Esther was not finished.
She went to the sages with a new request: write this down. Place the Book of Esther permanently inside the Hebrew Bible. Make it part of the Tanakh alongside the Torah, the Prophets, and the Writings, so that every generation would have access to what happened in Persia.
The sages said no.
Why the Refusal
The Tanakh was divided into three sections. Torah, the Five Books of Moses. Nevi'im, the Prophets. Ketuvim, the Writings. Adding to it was not simply a matter of deciding that a story was important enough. The question was whether the story carried divine inspiration in the technical sense, and whether including it served the tradition's needs across all future generations in the way the existing texts did. The sages were not hostile to Esther or to Purim. They were worried about precedent. Every significant event in Jewish history could be presented as deserving permanent canonical status. Where did that end?
They refused the first time. Esther came back. They refused again.
The Argument From Moses
Her third approach came with a text they could not easily answer. She quoted Exodus 17:14, the command Moses received after the battle of Rephidim: Write this as a memorial in a book. The instruction was specifically about the Amalekite attack. Haman was an Amalekite descendant. The Purim story was precisely the kind of event Moses had been commanded to document when he received that instruction. Esther was not asking for an exception to any principle. She was asking the sages to follow through on a command that had already been given.
Pirkei DeRabbi Eliezer, the midrashic text that traces Haman's lineage back through Agag to Esau, provides the genealogical foundation for this argument. The chain from Esau's hatred of Jacob through Amalek through Agag to Haman had been running for centuries.

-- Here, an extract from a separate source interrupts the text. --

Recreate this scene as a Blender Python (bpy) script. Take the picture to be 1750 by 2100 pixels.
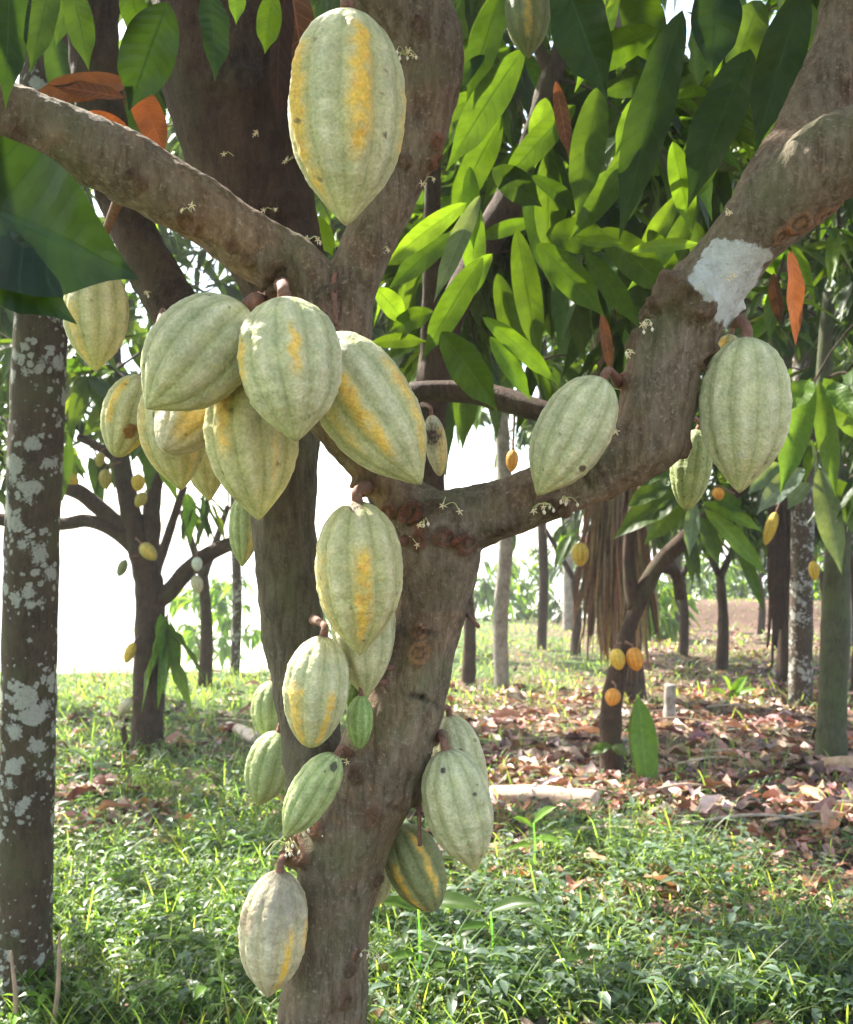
import bpy, math, random
import numpy as np
from mathutils import Vector, noise
from mathutils.bvhtree import BVHTree
random.seed(7); rng = np.random.default_rng(7)
R = math.radians
for o in list(bpy.data.objects): bpy.data.objects.remove(o)
S = bpy.context.scene
COL = S.collection

# ------------------------------------------------------------ camera, sky, sun, exposure
F, CX, CY, CAMZ = 2060.0, 875.0, 1050.0, 1.15      # picture measured on a 1750 x 2100 grid
PITCH = math.atan(130 / F)
cd = bpy.data.cameras.new('camera'); cam = bpy.data.objects.new('camera', cd); COL.objects.link(cam)
cam.location = (0, 0, CAMZ); cam.rotation_euler = (math.pi / 2 + PITCH, 0, 0)
cd.sensor_fit = 'HORIZONTAL'; cd.sensor_width = 36; cd.lens = F / 1750 * 36
cd.clip_start = 0.02; cd.clip_end = 2000
cd.dof.use_dof = True; cd.dof.focus_distance = 1.36; cd.dof.aperture_fstop = 12
S.camera = cam
SUN_DIR = Vector((-0.50, 0.42, 0.76)).normalized()   # towards the sun
w = bpy.data.worlds.new('World'); S.world = w; w.use_nodes = True
nt = w.node_tree; nt.nodes.clear()
sky = nt.nodes.new('ShaderNodeTexSky'); sky.sky_type = 'NISHITA'; sky.sun_disc = False
sky.sun_elevation = math.asin(SUN_DIR.z); sky.sun_rotation = math.atan2(SUN_DIR.x, SUN_DIR.y)
sky.air_density = 1.0; sky.dust_density = 1.6; sky.ozone_density = 0.5
bg = nt.nodes.new('ShaderNodeBackground'); bg.inputs[1].default_value = 0.15
wo = nt.nodes.new('ShaderNodeOutputWorld')
tn = nt.nodes.new('ShaderNodeMix'); tn.data_type = 'RGBA'; tn.blend_type = 'MULTIPLY'; tn.inputs[0].default_value = 1.0; tn.inputs[7].default_value = (1.0, 0.93, 0.80, 1)   # warm tint on the sky light, in place of a white balance
nt.links.new(sky.outputs[0], tn.inputs[6]); nt.links.new(tn.outputs[2], bg.inputs[0]); nt.links.new(bg.outputs[0], wo.inputs[0])
sd = bpy.data.lights.new('sun', 'SUN'); sd.energy = 4.5; sd.angle = R(0.5); sd.color = (1.0, 0.95, 0.86)
sun = bpy.data.objects.new('sun', sd); COL.objects.link(sun)
sun.rotation_euler = SUN_DIR.to_track_quat('Z', 'Y').to_euler(); sun.location = (0, 0, 20)
S.view_settings.view_transform = 'Standard'; S.view_settings.look = 'None'
S.view_settings.exposure = 2.25; S.view_settings.gamma = 1

# ------------------------------------------------------------ helpers
cp, sp_ = math.cos(PITCH), math.sin(PITCH)
def W(px, py, d):
    x = (px - CX) / F * d; u = (CY - py) / F * d
    return Vector((x, d * cp - u * sp_, CAMZ + d * sp_ + u * cp))
def hsh(x, y): return noise.noise(Vector((x, y, 3.3)))
def smooth(a, b, x):
    t = min(1, max(0, (x - a) / (b - a))); return t * t * (3 - 2 * t)
def terrain(x, y):
    ang = x / max(y, 0.5)
    ye = 12.0 + 15.0 * smooth(-0.17, 0.05, ang)          # the plot ends in a bank sooner on the left
    z = 0.05 * hsh(x * 0.5, y * 0.5) + 0.025 * hsh(x * 1.7, y * 1.7)
    z *= smooth(0, 4, abs(y) + 1) if y > -50 else 1
    if y > ye: z -= min((y - ye) * 0.30, 9.0)
    if ang > 0.17 and y > 20: z += 0.55 * smooth(21, 22.5, y) * (1 - smooth(26, 28, y)) * smooth(0.17, 0.21, ang)
    return z
def G(px, py):
    r = (W(px, py, 1) - Vector((0, 0, CAMZ)))
    d = 3.0
    for _ in range(40):
        p = Vector((0, 0, CAMZ)) + r * d
        h = p.z - terrain(p.x, p.y)
        if r.z >= 0: break
        d += 0.8 * h / -r.z
        d = max(0.5, min(d, 60))
    return Vector((0, 0, CAMZ)) + r * d, d

def tag(o, label=None, cat=None, group=None, kind=None):
    if label: o['label'] = label
    if cat: o['category'] = cat
    if group: o['group'] = group
    if kind: o['kind'] = kind
    return o
def thing(name, loc, label, cat, group=None):
    o = bpy.data.objects.new(name, None); o.empty_display_size = 0.1
    COL.objects.link(o); o.location = loc
    return tag(o, label, cat, group)
def world_of(p):
    v = Vector((0, 0, 0))
    while p is not None: v += p.location; p = p.parent
    return v
def mk(name, V, Q, mat, parent=None, uv=None, col=None, T=None, smooth_=True):
    """one mesh from world-space verts V, quads Q and triangles T"""
    V = np.asarray(V, dtype=np.float64).reshape(-1, 3)
    if parent is not None: V = V - np.array(world_of(parent))
    me = bpy.data.meshes.new(name)
    Q = np.asarray(Q, dtype=np.int32).reshape(-1, 4) if Q is not None and len(Q) else np.zeros((0, 4), np.int32)
    T = np.asarray(T, dtype=np.int32).reshape(-1, 3) if T is not None and len(T) else np.zeros((0, 3), np.int32)
    me.vertices.add(len(V)); me.vertices.foreach_set('co', V.astype(np.float32).ravel())
    nl = Q.size + T.size
    me.loops.add(nl); me.loops.foreach_set('vertex_index', np.concatenate([Q.ravel(), T.ravel()]).astype(np.int32))
    me.polygons.add(len(Q) + len(T))
    st = np.concatenate([np.arange(len(Q)) * 4, Q.size + np.arange(len(T)) * 3]).astype(np.int32)
    me.polygons.foreach_set('loop_start', st)
    try: me.polygons.foreach_set('loop_total', np.concatenate([np.full(len(Q), 4), np.full(len(T), 3)]).astype(np.int32))
    except Exception: pass
    me.polygons.foreach_set('use_smooth', np.full(len(Q) + len(T), smooth_))
    if col is not None:
        a = me.attributes.new('Col', 'FLOAT_COLOR', 'POINT'); c = np.ones((len(V), 4), np.float32); c[:, :3] = col
        a.data.foreach_set('color', c.ravel())
    if uv is not None:
        a = me.attributes.new('luv', 'FLOAT_VECTOR', 'POINT'); c = np.zeros((len(V), 3), np.float32); c[:, :2] = uv
        a.data.foreach_set('vector', c.ravel())
    me.update(calc_edges=True); me.validate()
    me.materials.append(mat)
    o = bpy.data.objects.new(name, me); COL.objects.link(o)
    if parent is not None: o.parent = parent
    return o
class MB:
    def __init__(s): s.V = []; s.Q = []; s.T = []; s.C = []; s.U = []; s.n = 0
    def add(s, V, Q=None, T=None, col=(1, 1, 1), uv=None):
        V = np.asarray(V, float).reshape(-1, 3)
        if Q is not None and len(Q): s.Q.append(np.asarray(Q).reshape(-1, 4) + s.n)
        if T is not None and len(T): s.T.append(np.asarray(T).reshape(-1, 3) + s.n)
        c = np.asarray(col, float); s.C.append(np.broadcast_to(c, (len(V), 3)))
        s.U.append(uv if uv is not None else np.zeros((len(V), 2)))
        s.V.append(V); s.n += len(V)
    def build(s, name, mat, parent=None, smooth_=True):
        return mk(name, np.concatenate(s.V), np.concatenate(s.Q) if s.Q else None, mat, parent,
                  np.concatenate(s.U), np.concatenate(s.C), np.concatenate(s.T) if s.T else None, smooth_)
def spline(P, n):
    """Catmull-Rom through rows of P (any width)"""
    P = np.asarray(P, float)
    if len(P) == 2: t = np.linspace(0, 1, n)[:, None]; return P[0] * (1 - t) + P[1] * t
    E = np.vstack([2 * P[0] - P[1], P, 2 * P[-1] - P[-2]])
    out = []
    for t in np.linspace(0, len(P) - 1 - 1e-9, n):
        i = int(t); f = t - i; a, b, c, d = E[i], E[i + 1], E[i + 2], E[i + 3]
        out.append(0.5 * ((2 * b) + (c - a) * f + (2 * a - 5 * b + 4 * c - d) * f * f + (3 * b - a - 3 * c + d) * f ** 3))
    return np.array(out)
def tube(mb, pts, rad, n=8, seg=None, col=(1, 1, 1), rough=0.0, caps=True, ph=0.0):
    """tapered tube through pts (N,3), radii rad"""
    A = np.hstack([np.asarray(pts, float).reshape(-1, 3), np.broadcast_to(np.asarray(rad, float).reshape(-1, 1), (len(pts), 1))])
    m = seg or max(2, len(pts) * 3)
    A = spline(A, m); P = A[:, :3]; r = np.maximum(A[:, 3], 1e-4)
    Tn = np.gradient(P, axis=0); Tn /= np.linalg.norm(Tn, axis=1)[:, None] + 1e-12
    up = np.array([0.13, 0.97, 0.2]) if abs(Tn[0][2]) > 0.7 else np.array([0, 0.1, 1.0])
    a = np.linspace(0, 2 * math.pi, n, endpoint=False) + ph
    V = np.zeros((m, n, 3))
    for i in range(m):
        s = np.cross(Tn[i], up); s /= np.linalg.norm(s) + 1e-12; b = np.cross(s, Tn[i]); up = b
        rr = r[i] * (1 + (rough * np.array([noise.noise(Vector((math.cos(q) * 2 + P[i][0] * 3, math.sin(q) * 2, P[i][2] * 14))) for q in a]) if rough else 0))
        V[i] = P[i] + (np.cos(a) * rr)[:, None] * s + (np.sin(a) * rr)[:, None] * b
    i0 = np.arange(m - 1)[:, None] * n; j = np.arange(n)[None]; j2 = (j + 1) % n
    Q = np.stack([i0 + j, i0 + j2, i0 + n + j2, i0 + n + j], -1).reshape(-1, 4)
    VV = V.reshape(-1, 3)
    T = None
    if caps:
        VV = np.vstack([VV, P[0], P[-1]]); c0 = m * n; c1 = c0 + 1
        jj = np.arange(n); k = (jj + 1) % n
        T = np.vstack([np.stack([np.full(n, c0), k, jj], -1), np.stack([np.full(n, c1), (m - 1) * n + jj, (m - 1) * n + k], -1)])
    mb.add(VV, Q, T, col)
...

The defeat of Haman was not a local Persian political event. It was the latest fulfillment of something that had been promised and fought over since the tent of blind Isaac. Writing it down was part of the original obligation.

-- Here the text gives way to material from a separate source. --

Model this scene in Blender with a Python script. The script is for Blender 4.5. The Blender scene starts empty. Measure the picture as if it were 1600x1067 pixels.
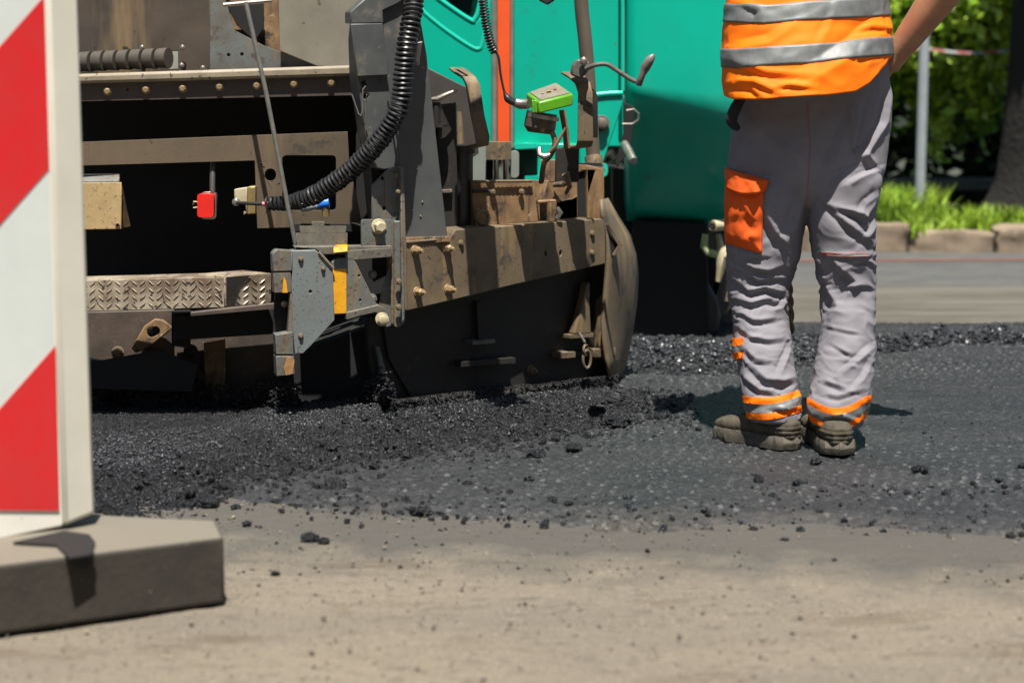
import bpy, bmesh, math, random
import numpy as np
from mathutils import Vector, Matrix
from mathutils.geometry import tessellate_polygon
random.seed(7); rng = np.random.default_rng(11)
S = bpy.context.scene
COL = S.collection
# ------------------------------------------------------------------ camera, sky, sun, exposure
FPX, CX, CY, HOR, CAMH = 3000.0, 800.0, 533.5, 127.0, 0.89
PIT = math.atan((CY-HOR)/FPX)
cam = bpy.data.cameras.new("camera"); camo = bpy.data.objects.new("camera", cam); COL.objects.link(camo)
camo.location = (0, 0, CAMH); camo.rotation_euler = (math.pi/2-PIT, 0, 0)
cam.sensor_width = 36; cam.lens = FPX/1600*36; cam.clip_start = .05; cam.clip_end = 600
cam.dof.use_dof = True; cam.dof.focus_distance = 4.85; cam.dof.aperture_fstop = 3.0
S.camera = camo
SUN = Vector((.02, -.36, .93)).normalized()
w = bpy.data.worlds.new("World"); S.world = w; w.use_nodes = True
wn = w.node_tree; bg = wn.nodes["Background"]
sky = wn.nodes.new("ShaderNodeTexSky"); sky.sky_type = 'NISHITA'; sky.sun_disc = False
sky.sun_elevation = math.asin(SUN.z); sky.sun_rotation = math.atan2(SUN.x, SUN.y)
wn.links.new(sky.outputs[0], bg.inputs[0]); bg.inputs[1].default_value = 0.05
sl = bpy.data.lights.new("sun", 'SUN'); sl.energy = 5.0; sl.angle = math.radians(.5); sl.color = (1, .95, .88)
so = bpy.data.objects.new("sun", sl); COL.objects.link(so)
so.rotation_euler = SUN.to_track_quat('Z', 'Y').to_euler(); so.location = (-3, -3, 12)
S.view_settings.view_transform = 'Standard'; S.view_settings.look = 'None'
S.view_settings.exposure = 0.9; S.view_settings.gamma = 1
# ------------------------------------------------------------------ pixel -> world (photo pixels, 1600 wide; Y = distance)
cp, sp_ = math.cos(PIT), math.sin(PIT)
def ray(x, y):
    a = (x-CX)/FPX; b = (y-CY)/FPX
    return Vector((a, cp-b*sp_, -sp_-b*cp))
def P(x, y, Y):
    d = ray(x, y); t = Y/d.y
    return Vector((d.x*t, Y, CAMH+d.z*t))
def G(x, y, z=0):
    d = ray(x, y); t = (z-CAMH)/d.z
    return Vector((d.x*t, d.y*t, z))
def PL(x, y, pl):
    if not isinstance(pl, tuple): return P(x, y, pl)
    xa, Ya, xb, Yb = pl
    A = P(xa, 500, Ya); B = P(xb, 500, Yb); n = Vector((B.y-A.y, -(B.x-A.x), 0))
    d = ray(x, y); t = (A.x*n.x+A.y*n.y)/(d.x*n.x+d.y*n.y)
    return Vector((d.x*t, d.y*t, CAMH+d.z*t))
def PN(pl):
    if not isinstance(pl, tuple): return Vector((0, -1, 0))
    xa, Ya, xb, Yb = pl
    A = P(xa, 500, Ya); B = P(xb, 500, Yb)
    return Vector((B.y-A.y, -(B.x-A.x), 0)).normalized()
# ------------------------------------------------------------------ noise
def h3(i, j, k, s):
    n = (i*374761393+j*668265263+k*2147483647+s*974634777) & 0xffffffff
    n = ((n ^ (n >> 13))*1274126177) & 0xffffffff
    n = ((n ^ (n >> 16))*2246822519) & 0xffffffff
    return ((n ^ (n >> 15)) & 0xffff)/65535.0
def vn(p, s=0):
    p = np.asarray(p, float); f = np.floor(p); u = p-f; u = u*u*(3-2*u); i = f.astype(np.int64)
    r = 0
    for a in (0, 1):
        for b in (0, 1):
            for c in (0, 1):
                wgt = (u[..., 0] if a else 1-u[..., 0])*(u[..., 1] if b else 1-u[..., 1])*(u[..., 2] if c else 1-u[..., 2])
                r = r+wgt*h3(i[..., 0]+a, i[..., 1]+b, i[..., 2]+c, s)
    return r*2-1
def fbm(p, o=4, s=0, g=.5):
    r = 0; a = 1; p = np.asarray(p, float)
    for k in range(o): r = r+a*vn(p*2**k+k*17.3, s+k); a *= g
    return r
def p3(x, y, z=None):
    if z is None: z = np.zeros_like(x)
    return np.stack([x, y, z], -1)
def sstep(a, b, x):
    t = np.clip((x-a)/(b-a), 0, 1); return t*t*(3-2*t)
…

What Finally Moved the Sages
The tradition records that the sages' final concern, after the precedent question was addressed, was a practical one: if the Book of Esther entered the canon, it might cause problems with other nations, who would find in it a permanent record of their ancestors' defeat. This was not an idle concern. Jews lived under those nations' authority.
Esther's answer addressed this too. The Purim story had already been made permanent, she argued, in the sense that it had already been read aloud in every province during the feast. The nations already knew. Placing it in the canon was not exposing a secret. It was acknowledging a reality that was already public.
The sages accepted this. The Book of Esther was inscribed.